雨の中、傘をささずに踊る人間がいてもいい。

体は社会人、心は自由人。三十路間近のネコ好き。日記や日々考えたこと、社会問題、ときどきサッカー。

【感想】さよならドビュッシー(中山七里): スポ根好きにもおすすめなミステリー

中山七里さんはすごく文章そのものが好きな作家さんのひとりです。

ストーリーももちろん好きですが、それを抜きにしても、描写だけでも楽しめます

そんな中山さんのデビュー作品、「さよならドビュッシー」を紹介します。  

さよならドビュッシー (宝島社文庫)

さよならドビュッシー (宝島社文庫)

 

 

内容(「BOOK」データベースより)

ピアニストからも絶賛!ドビュッシーの調べにのせて贈る、音楽ミステリー。ピアニストを目指す遙、16歳。祖父と従姉妹とともに火事に遭い、ひとりだけ生き残ったものの、全身大火傷の大怪我を負う。
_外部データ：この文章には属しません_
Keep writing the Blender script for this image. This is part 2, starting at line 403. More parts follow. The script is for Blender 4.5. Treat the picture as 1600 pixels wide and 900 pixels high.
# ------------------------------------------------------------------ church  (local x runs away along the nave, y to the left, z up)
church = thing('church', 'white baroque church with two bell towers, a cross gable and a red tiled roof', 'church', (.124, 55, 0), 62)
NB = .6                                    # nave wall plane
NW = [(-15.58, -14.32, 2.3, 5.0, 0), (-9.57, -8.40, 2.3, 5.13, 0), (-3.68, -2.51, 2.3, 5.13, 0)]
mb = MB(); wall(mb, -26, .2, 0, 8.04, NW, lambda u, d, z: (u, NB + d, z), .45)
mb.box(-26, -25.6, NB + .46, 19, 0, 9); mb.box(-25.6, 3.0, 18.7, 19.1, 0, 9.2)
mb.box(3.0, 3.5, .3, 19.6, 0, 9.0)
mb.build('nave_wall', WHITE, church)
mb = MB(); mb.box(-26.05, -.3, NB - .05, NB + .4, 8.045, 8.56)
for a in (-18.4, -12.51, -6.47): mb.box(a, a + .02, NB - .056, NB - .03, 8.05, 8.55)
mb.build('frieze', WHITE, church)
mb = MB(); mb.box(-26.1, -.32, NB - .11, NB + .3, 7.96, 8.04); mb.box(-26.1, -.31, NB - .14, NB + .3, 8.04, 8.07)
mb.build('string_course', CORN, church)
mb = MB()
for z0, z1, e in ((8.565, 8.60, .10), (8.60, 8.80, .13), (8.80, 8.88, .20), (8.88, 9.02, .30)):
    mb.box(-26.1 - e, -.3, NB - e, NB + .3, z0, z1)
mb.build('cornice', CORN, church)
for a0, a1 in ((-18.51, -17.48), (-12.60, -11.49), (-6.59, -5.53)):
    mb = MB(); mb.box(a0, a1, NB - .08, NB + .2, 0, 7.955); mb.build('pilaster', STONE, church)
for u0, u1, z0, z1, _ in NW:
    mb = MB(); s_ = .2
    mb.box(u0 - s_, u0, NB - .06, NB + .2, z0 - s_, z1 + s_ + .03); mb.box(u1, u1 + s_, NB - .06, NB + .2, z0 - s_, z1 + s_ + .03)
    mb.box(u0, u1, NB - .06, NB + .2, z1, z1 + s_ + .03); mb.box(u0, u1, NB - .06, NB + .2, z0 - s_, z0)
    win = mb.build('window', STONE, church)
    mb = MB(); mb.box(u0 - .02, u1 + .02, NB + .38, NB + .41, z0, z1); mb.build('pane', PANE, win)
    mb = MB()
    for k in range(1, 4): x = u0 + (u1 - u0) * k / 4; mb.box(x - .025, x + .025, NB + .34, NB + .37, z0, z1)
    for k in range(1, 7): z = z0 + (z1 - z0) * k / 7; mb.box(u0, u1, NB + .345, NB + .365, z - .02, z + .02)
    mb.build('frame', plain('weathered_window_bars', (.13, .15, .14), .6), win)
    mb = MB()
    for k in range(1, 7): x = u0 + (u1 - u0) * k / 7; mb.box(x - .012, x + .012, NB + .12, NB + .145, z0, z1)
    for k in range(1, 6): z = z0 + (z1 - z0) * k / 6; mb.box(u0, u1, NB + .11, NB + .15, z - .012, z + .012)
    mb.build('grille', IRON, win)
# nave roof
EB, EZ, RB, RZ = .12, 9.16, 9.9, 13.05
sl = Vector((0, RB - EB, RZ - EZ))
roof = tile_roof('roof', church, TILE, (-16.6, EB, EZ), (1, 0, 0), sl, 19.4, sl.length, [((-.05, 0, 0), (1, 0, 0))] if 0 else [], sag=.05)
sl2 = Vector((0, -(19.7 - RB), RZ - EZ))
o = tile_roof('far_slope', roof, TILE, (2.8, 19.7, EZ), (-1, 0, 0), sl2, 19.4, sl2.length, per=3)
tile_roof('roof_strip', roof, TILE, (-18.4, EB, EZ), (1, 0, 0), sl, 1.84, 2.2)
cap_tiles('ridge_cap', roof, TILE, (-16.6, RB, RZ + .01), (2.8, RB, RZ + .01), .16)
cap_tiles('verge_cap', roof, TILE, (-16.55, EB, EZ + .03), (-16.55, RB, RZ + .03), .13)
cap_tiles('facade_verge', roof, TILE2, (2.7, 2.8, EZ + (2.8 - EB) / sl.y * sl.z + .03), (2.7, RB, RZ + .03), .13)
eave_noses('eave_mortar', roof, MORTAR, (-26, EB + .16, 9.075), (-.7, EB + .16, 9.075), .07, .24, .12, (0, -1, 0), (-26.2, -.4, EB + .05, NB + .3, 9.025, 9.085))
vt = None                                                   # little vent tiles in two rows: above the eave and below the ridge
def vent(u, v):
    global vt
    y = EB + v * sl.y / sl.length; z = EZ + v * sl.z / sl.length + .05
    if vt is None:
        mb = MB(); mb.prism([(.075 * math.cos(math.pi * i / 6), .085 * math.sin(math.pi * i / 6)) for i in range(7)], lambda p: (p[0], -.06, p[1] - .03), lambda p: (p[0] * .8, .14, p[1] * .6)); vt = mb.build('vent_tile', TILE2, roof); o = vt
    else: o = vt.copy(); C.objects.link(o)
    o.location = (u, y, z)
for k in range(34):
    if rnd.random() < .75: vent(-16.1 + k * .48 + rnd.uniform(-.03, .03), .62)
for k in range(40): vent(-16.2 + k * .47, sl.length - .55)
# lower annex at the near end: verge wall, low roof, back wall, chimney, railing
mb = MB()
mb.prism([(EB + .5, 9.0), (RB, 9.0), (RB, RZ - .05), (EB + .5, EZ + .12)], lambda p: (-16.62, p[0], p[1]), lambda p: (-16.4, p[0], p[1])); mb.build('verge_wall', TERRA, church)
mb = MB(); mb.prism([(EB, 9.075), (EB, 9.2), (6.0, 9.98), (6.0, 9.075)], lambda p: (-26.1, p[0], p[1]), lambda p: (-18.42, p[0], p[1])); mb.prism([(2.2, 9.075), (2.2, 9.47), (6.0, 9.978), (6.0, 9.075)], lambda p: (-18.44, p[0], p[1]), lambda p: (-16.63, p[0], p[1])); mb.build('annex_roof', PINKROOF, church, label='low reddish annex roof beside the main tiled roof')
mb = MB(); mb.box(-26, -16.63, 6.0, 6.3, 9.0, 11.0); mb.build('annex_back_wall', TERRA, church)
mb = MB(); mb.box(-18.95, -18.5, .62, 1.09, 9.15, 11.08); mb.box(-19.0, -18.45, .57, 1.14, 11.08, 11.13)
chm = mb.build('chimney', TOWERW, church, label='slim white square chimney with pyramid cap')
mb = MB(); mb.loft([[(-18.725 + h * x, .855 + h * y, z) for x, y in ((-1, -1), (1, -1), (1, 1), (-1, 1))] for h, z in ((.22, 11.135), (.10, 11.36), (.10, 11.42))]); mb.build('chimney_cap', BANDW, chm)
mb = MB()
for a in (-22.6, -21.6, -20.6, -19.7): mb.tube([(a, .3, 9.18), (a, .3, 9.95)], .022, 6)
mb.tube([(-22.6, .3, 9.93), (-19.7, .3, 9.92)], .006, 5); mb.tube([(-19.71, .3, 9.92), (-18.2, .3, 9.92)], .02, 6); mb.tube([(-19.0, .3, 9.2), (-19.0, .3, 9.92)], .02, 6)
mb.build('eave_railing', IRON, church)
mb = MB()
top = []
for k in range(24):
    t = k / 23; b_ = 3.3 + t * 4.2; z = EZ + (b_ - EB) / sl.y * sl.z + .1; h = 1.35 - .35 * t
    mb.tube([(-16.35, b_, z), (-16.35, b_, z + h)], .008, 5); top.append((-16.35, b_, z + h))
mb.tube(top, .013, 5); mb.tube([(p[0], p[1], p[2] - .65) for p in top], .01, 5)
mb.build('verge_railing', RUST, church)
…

それでもピアニストになることを固く誓い、コンクール優勝を目指して猛レッスンに励む。ところが周囲で不吉な出来事が次々と起こり、やがて殺人事件まで発生する―。第8回『このミス』大賞受賞作品。

 

ミステリーとしては、ミステリーをよく読む人にとってはそこまで高い評価が得られないかもしれません。

しかし、僕は初めて読んだミステリーが本作品であったため、最後の種明かしには本当に驚きました。

種明かしされてからもう1度読み直すと、いろんなところに真相に至るヒントが隠されており、それらの緻密さに驚かされた覚えがあります

 

まさかのスポ根もの!? 

本作品はミステリーとしてではなく、スポ根ものとしても非常に楽しめる作品に仕上がっています。というより、最後の謎解きがたとえ残念なものであったとしても、おすすめしたい作品である地位は揺るぎません。

主人公の遙は小説の冒頭で火事に巻き込まれてしまい、一命を取り留めたものの火傷の後遺症でまともにピアノを弾くことができません。

彼女に手を差し伸べたのが岬洋介という若手のピアノ奏者。

この岬という男、イケメンでピアノの腕も相当なもので、さらに頭も切れるという超人設定です。

この超人は、普通の教え方とは違う、一見エキセントリックな教え方をしながら、それは理論に裏付けされたものであるという、指導者としても相当な腕前の持ち主。

遙のモチベーションの上げ方も秀逸です。

 

指導者の教え方は上手なんですが、やはり火事による後遺症から短期間で復活するのは並大抵の努力ではできないことです。

本人の取り組み方がもっとも重要なことは間違いありません。そして、この小説ではこの部分が大きく取り上げられています。

 

遙の努力、ドビュッシーへの思い、ピアノに対する信念。

それらが丁寧にかつ大胆に描かれており、読み進めるうちに熱いものがこみ上げてきます。

最後の発表会でのシーンの熱さもさることながら、小説の冒頭とリンクする部分もあり、鳥肌ものです。また、タイトルにも納得することでしょう。

 

まるで音が聞こえてくるかのような

描写がすばらしいです。

ドビュッシーなんて聞いたこともなかったですし、クラシックに触れる機会もほとんどないものの、中山さんの描写からはまるで音が再生されてくるかのような感覚を覚えます。

上にも書きましたが、丁寧にかつ大胆に表現されており、勢いよく読める部分とそうでない部分の差、メリハリの効いた文章に引き込まれること間違いなしです。

 

こちらは、橋本愛さん主演のもと、映画化もされています。こちらは主人公の心情を押し出した、小説とは一味違った良い作品になっているので、興味がある方は是非。